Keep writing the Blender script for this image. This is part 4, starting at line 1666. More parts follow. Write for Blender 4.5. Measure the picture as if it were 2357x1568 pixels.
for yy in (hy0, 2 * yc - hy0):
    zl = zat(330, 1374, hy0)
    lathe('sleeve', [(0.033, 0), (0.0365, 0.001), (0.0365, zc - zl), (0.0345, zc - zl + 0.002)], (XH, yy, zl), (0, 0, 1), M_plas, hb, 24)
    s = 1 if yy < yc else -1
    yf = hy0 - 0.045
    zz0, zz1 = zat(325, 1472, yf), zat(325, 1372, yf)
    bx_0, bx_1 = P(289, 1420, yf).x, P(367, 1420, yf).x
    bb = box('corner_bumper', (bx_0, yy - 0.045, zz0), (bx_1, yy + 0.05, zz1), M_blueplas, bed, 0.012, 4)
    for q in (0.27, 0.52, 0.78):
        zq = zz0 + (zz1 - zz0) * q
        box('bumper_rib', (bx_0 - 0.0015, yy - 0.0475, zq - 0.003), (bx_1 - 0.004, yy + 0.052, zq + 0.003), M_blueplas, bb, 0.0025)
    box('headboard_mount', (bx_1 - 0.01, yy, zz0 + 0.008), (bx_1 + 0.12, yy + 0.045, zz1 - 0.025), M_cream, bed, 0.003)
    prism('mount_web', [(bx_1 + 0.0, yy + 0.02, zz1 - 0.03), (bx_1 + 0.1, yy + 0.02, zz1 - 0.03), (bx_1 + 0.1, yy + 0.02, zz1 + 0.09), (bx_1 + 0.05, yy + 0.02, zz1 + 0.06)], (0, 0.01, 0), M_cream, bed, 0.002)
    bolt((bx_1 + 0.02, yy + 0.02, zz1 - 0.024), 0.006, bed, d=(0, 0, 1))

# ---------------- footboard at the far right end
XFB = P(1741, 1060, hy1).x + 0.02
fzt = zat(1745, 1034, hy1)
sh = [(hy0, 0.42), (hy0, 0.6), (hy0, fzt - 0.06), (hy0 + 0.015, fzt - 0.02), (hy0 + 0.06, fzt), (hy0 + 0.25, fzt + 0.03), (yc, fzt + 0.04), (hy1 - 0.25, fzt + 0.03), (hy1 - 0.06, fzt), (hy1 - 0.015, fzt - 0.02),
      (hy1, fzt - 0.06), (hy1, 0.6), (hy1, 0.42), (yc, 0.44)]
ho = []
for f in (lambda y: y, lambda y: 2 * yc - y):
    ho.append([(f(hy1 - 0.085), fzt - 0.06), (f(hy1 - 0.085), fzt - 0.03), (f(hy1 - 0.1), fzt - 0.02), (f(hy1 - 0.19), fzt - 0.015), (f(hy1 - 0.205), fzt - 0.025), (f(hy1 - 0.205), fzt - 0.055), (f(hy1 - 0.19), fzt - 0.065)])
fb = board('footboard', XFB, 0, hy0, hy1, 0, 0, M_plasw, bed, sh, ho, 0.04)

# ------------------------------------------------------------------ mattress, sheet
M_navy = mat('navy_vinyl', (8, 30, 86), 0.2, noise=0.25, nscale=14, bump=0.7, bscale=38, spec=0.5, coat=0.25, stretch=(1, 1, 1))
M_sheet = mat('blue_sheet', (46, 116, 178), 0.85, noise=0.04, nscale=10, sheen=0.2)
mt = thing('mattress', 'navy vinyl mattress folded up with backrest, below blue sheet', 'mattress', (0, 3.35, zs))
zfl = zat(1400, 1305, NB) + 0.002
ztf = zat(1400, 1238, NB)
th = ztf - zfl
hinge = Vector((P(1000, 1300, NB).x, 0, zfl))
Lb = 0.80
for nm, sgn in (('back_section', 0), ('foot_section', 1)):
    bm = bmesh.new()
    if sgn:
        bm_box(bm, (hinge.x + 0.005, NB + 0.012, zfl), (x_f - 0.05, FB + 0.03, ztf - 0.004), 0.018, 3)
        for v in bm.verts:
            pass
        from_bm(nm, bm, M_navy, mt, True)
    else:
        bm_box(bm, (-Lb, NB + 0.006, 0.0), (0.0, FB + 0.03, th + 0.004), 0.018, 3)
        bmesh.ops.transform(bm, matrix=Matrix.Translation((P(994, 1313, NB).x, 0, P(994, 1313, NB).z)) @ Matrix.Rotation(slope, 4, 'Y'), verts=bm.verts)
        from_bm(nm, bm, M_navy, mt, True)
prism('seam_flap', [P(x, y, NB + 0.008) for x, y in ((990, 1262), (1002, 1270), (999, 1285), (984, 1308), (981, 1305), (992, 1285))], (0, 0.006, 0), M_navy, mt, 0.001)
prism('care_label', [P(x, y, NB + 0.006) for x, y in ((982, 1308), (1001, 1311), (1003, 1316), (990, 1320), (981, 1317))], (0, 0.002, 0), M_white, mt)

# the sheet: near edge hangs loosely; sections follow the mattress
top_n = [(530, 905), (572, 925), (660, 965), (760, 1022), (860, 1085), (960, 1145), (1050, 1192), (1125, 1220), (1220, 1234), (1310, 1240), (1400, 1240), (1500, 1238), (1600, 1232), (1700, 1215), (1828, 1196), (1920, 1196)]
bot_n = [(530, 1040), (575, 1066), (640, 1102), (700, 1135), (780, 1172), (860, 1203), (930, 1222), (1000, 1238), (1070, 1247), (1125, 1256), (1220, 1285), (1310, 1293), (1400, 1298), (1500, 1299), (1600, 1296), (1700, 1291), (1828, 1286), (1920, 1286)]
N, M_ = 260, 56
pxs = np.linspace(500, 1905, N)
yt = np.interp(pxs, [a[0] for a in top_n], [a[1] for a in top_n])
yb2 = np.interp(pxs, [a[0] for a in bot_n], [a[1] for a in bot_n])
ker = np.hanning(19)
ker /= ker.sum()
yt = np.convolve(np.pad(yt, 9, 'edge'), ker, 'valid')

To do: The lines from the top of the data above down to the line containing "bolt((bx_1 + 0.02, yy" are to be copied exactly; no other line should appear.

Answer to this task:
Keep writing the Blender script for this image. This is part 4, starting at line 1666. More parts follow. Write for Blender 4.5. Measure the picture as if it were 2357x1568 pixels.
for yy in (hy0, 2 * yc - hy0):
    zl = zat(330, 1374, hy0)
    lathe('sleeve', [(0.033, 0), (0.0365, 0.001), (0.0365, zc - zl), (0.0345, zc - zl + 0.002)], (XH, yy, zl), (0, 0, 1), M_plas, hb, 24)
    s = 1 if yy < yc else -1
    yf = hy0 - 0.045
    zz0, zz1 = zat(325, 1472, yf), zat(325, 1372, yf)
    bx_0, bx_1 = P(289, 1420, yf).x, P(367, 1420, yf).x
    bb = box('corner_bumper', (bx_0, yy - 0.045, zz0), (bx_1, yy + 0.05, zz1), M_blueplas, bed, 0.012, 4)
    for q in (0.27, 0.52, 0.78):
        zq = zz0 + (zz1 - zz0) * q
        box('bumper_rib', (bx_0 - 0.0015, yy - 0.0475, zq - 0.003), (bx_1 - 0.004, yy + 0.052, zq + 0.003), M_blueplas, bb, 0.0025)
    box('headboard_mount', (bx_1 - 0.01, yy, zz0 + 0.008), (bx_1 + 0.12, yy + 0.045, zz1 - 0.025), M_cream, bed, 0.003)
    prism('mount_web', [(bx_1 + 0.0, yy + 0.02, zz1 - 0.03), (bx_1 + 0.1, yy + 0.02, zz1 - 0.03), (bx_1 + 0.1, yy + 0.02, zz1 + 0.09), (bx_1 + 0.05, yy + 0.02, zz1 + 0.06)], (0, 0.01, 0), M_cream, bed, 0.002)
    bolt((bx_1 + 0.02, yy + 0.02, zz1 - 0.024), 0.006, bed, d=(0, 0, 1))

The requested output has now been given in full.